SOURCE DATA:
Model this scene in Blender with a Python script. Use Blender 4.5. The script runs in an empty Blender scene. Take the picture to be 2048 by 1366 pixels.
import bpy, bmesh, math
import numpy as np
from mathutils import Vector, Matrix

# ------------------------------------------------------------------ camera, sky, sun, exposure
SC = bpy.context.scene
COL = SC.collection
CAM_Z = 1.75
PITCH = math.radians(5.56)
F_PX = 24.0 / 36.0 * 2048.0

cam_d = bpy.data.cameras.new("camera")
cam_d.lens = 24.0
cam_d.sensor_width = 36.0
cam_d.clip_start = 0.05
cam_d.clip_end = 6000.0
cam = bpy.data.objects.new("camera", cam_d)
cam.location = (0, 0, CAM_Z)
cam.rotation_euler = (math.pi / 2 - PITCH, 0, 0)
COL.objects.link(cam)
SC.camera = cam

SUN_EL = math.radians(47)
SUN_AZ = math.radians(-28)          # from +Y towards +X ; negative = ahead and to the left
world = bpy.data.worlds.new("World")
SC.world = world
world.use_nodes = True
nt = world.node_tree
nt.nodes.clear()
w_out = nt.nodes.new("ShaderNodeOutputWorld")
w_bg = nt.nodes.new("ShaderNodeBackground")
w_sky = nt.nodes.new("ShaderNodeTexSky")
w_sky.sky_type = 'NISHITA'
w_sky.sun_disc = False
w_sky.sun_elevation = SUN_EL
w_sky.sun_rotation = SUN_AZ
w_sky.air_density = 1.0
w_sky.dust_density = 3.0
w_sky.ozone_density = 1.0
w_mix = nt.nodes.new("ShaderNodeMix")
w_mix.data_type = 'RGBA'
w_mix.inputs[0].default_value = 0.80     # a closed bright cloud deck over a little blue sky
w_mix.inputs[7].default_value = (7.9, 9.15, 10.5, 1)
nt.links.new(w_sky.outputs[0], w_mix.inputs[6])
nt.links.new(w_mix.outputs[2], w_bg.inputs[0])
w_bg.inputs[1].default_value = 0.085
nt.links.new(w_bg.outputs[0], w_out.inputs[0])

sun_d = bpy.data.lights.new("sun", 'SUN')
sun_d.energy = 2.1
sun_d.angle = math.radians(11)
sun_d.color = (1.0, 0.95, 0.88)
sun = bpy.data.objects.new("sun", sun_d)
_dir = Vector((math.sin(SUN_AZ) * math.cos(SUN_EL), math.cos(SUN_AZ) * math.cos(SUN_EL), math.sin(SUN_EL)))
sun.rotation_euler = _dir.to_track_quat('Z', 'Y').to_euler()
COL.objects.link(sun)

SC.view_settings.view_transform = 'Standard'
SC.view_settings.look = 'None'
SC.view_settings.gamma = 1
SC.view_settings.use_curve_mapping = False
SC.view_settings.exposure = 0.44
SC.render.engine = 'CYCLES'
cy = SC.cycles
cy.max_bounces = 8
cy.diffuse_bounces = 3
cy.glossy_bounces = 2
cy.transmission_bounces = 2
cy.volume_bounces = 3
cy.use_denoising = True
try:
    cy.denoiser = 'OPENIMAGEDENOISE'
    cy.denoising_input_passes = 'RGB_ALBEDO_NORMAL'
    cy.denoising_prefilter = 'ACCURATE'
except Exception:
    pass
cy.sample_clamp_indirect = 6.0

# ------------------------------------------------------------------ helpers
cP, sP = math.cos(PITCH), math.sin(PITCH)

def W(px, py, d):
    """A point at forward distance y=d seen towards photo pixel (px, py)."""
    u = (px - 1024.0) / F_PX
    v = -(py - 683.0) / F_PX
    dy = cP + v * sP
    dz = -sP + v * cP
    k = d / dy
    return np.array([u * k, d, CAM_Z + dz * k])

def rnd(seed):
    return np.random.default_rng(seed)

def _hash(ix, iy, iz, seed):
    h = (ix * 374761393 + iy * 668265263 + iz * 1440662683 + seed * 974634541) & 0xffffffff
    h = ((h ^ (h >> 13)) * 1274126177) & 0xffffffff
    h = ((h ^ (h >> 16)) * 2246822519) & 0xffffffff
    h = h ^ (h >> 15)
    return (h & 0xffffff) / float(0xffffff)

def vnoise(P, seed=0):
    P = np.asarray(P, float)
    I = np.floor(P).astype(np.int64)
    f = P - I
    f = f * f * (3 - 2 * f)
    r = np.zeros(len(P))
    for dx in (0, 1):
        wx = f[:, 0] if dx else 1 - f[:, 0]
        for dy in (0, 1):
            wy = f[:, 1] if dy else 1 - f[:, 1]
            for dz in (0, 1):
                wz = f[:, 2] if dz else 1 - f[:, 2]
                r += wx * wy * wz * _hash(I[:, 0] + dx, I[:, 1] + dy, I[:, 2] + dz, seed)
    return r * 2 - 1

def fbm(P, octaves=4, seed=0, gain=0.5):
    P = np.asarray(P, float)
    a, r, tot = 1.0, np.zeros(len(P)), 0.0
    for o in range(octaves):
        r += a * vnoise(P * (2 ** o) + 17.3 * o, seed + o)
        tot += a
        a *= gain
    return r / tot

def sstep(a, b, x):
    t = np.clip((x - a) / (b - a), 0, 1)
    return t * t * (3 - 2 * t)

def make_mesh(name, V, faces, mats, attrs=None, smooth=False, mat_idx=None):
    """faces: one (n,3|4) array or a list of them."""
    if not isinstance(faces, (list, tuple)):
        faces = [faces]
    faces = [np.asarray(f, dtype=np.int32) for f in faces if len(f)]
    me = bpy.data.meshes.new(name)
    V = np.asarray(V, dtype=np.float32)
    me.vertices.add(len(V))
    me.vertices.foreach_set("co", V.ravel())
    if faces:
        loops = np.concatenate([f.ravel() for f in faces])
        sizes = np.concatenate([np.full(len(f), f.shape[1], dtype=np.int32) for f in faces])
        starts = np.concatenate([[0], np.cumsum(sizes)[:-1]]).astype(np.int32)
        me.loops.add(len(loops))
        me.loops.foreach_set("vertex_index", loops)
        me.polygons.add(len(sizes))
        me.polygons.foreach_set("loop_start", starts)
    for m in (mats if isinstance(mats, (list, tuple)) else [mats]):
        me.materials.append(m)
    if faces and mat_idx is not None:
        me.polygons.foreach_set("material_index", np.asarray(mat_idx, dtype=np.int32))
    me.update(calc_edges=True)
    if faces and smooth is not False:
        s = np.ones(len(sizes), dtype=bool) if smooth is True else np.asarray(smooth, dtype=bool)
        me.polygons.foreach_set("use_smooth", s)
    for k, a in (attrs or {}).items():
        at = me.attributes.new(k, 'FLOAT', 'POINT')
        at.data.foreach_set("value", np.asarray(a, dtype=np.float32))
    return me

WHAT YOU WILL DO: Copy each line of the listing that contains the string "scene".

OUTPUT FOR THIS EXERCISE:
Model this scene in Blender with a Python script. Use Blender 4.5. The script runs in an empty Blender scene. Take the picture to be 2048 by 1366 pixels.
SC = bpy.context.scene